小沢信男著作 44

 小沢信男さんの「大東京24時間散歩」に収録された「物資流通の労働現場」の連載ル
ポについて、79年に書かれた「高度成長時代の人間ドラマ」という文章で、次のように
書いています。
「私の連載ルポは、折しも物資流通の各部門で進行中の合理化の、目撃集でもあるのだっ
た。どこがどこまで合理化できるか、どこがどうにも合理化しにくいか。そうして現場の
労働者各位は、その合理化のベルトに、あるいは乗せられ、あるいは外され、あるいは
ハジキとばされかかっていた。最終回の第十回目には、やはり横浜にゆき、コンテナ船や
ラッシュ船の登場で仕事をなくしたハシケたちの、乾干しになった船頭さんたちを訪問し
たのだった。
 そんなわけで拙文は、1970年代の高度成長期の、世をあげて合理化路線の、流通部門
における現場のありようの、ささやかな記録にはなりえていると思う。東京というマン
モス消費地帯への物資の流入口は、ふだんの市民生活には目につかぬ端っこのほうに
あって、そこで日夜と働いている人たちがいるのだった。そのボースン(監督・主任etc)

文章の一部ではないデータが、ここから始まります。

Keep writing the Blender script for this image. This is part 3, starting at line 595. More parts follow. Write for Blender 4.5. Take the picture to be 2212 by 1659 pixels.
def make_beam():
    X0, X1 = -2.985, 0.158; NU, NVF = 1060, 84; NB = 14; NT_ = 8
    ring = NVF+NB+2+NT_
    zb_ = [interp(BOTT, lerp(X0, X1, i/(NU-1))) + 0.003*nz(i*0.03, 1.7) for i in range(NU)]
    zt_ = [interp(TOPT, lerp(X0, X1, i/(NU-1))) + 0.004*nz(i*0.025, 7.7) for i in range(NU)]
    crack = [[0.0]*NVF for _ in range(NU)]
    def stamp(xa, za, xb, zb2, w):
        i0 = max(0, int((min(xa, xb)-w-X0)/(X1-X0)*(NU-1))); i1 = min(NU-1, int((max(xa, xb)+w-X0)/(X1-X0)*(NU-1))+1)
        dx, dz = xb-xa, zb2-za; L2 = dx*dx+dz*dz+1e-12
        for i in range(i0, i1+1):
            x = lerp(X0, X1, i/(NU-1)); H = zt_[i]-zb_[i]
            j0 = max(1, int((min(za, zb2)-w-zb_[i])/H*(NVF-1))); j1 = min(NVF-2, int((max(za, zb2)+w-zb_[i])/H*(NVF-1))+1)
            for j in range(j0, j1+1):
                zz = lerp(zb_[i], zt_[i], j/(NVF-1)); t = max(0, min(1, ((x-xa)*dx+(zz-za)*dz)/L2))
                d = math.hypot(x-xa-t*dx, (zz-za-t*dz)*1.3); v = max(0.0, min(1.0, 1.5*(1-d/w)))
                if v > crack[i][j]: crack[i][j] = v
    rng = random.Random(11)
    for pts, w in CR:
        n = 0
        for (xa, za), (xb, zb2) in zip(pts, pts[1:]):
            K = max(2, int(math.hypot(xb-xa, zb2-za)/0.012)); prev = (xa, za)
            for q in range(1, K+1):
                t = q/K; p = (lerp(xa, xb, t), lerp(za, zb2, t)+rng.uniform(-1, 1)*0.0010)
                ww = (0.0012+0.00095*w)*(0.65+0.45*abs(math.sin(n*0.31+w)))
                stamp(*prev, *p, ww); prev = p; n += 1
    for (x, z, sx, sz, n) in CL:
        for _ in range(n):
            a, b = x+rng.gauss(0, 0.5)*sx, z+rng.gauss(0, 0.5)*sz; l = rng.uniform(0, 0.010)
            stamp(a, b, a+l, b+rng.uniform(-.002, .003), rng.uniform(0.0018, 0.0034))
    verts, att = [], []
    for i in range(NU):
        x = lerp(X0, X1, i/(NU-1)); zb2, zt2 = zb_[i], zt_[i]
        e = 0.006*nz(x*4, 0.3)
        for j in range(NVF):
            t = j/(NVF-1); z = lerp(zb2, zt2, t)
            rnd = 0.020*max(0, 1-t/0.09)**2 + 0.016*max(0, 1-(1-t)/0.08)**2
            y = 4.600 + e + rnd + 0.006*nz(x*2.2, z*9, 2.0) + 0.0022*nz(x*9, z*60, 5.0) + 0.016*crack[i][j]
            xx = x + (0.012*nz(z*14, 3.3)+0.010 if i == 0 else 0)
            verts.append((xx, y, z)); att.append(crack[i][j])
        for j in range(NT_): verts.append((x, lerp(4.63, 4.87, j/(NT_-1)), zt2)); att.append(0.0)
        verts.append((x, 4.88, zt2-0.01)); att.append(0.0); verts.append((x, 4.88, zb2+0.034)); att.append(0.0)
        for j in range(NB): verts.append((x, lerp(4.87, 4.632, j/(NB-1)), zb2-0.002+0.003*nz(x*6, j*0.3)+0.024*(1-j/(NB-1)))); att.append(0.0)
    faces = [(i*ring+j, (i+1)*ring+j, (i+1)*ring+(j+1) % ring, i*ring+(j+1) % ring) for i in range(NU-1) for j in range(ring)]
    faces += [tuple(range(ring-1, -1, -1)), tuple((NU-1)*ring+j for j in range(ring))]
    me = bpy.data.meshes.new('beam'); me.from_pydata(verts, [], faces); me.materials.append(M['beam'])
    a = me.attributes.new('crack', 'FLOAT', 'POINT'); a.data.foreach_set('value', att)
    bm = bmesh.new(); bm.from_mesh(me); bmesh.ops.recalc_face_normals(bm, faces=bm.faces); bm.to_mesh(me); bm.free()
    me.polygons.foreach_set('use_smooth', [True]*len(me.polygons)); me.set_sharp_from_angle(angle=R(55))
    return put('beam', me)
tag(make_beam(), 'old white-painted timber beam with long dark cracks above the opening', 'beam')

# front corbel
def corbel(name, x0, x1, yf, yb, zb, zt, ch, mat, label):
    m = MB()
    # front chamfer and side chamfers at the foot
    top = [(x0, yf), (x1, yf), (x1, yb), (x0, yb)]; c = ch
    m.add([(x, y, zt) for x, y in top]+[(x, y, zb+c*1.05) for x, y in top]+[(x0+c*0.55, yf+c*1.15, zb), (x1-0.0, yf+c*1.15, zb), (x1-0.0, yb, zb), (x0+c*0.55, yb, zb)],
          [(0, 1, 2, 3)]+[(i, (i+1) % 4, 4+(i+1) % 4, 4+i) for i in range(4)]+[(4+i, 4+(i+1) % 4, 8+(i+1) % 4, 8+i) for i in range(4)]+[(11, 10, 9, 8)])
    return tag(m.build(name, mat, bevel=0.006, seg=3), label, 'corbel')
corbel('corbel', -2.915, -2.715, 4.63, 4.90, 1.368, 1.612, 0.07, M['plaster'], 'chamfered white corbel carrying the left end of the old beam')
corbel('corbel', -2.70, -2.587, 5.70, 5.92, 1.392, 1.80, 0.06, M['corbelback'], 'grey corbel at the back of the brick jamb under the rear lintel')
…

とヒラでは、やはりてきめんに意識のちがいがあるのだった。など、など、など。
 あれから八年。光陰矢のごとく、日本は低成長時代を迎え、おそらく合理化は各現場
で、いよいよ煮詰まっているのであろう。」
 ルポが書かれてから40年も経過がしますが、合理化といってもあの頃はまだまだのん
きな時代であったのかもしれません。(当方が就職したのは74年ですが、当方の仕事場
が合理化からはるかに遠いものであったせいかもしれません。)
 いまと事情がまったくかわってしまったものとして「リヤカーの三十年」というルポが
あります。宅配という仕組みがまだほとんどなかった時代です。
 当方が大学にはいって自宅を離れた時には、食事のつかない下宿(数年前まではまかな
い付きでしたが、大変なので食事提供はやめてました。)に住まいを決めて、ここに布団
を送ることからスタートするわけです。送るにあたっては使える運送やというのはなく
て、国鉄の駅に持ち込んで、手荷物にする小荷物にしたわけです。手荷物は、汽車の切符
を見せることが必要で、その分運送代金が安くなりました。こうした時に国鉄とセットに
なっていたのは日通でした。
 「リヤカーの三十年」は、小口輸送が小荷物といわれていた時代の話です。
「このたびは東急の東横・目蒲線の田園調布にゆき、駅前の日通営業所を訪れた。
 東京の典型的なお邸町における、荷物の流通ぶりを伺おうという次第・・といえば
もっともらしいが、いやなに、この営業所では、リヤカーが二台いまも現役で活躍してい
るという。トラック万能の時代に、古色蒼然たるリヤカーのご健在とは、ちょいとした話
の種ではあるまいか。・・・・
 さて、その営業所は、モルタルバラック風な簡素な事務室に、仮小屋風な作業場が附
属していて、どうやらこの街における最低にお粗末な建物のように思われる。営業種目
は、手荷物・小荷物・貨物の発送と到着の扱い。なかでも過半を占めるのが手・小荷物の
到着便の配達である。」
 この営業所にも、もちろんトラックは三台あったといいますが、駅の周辺への配達には
リヤカーが活躍したとのことです。ほとんど戦前の風景のようであります。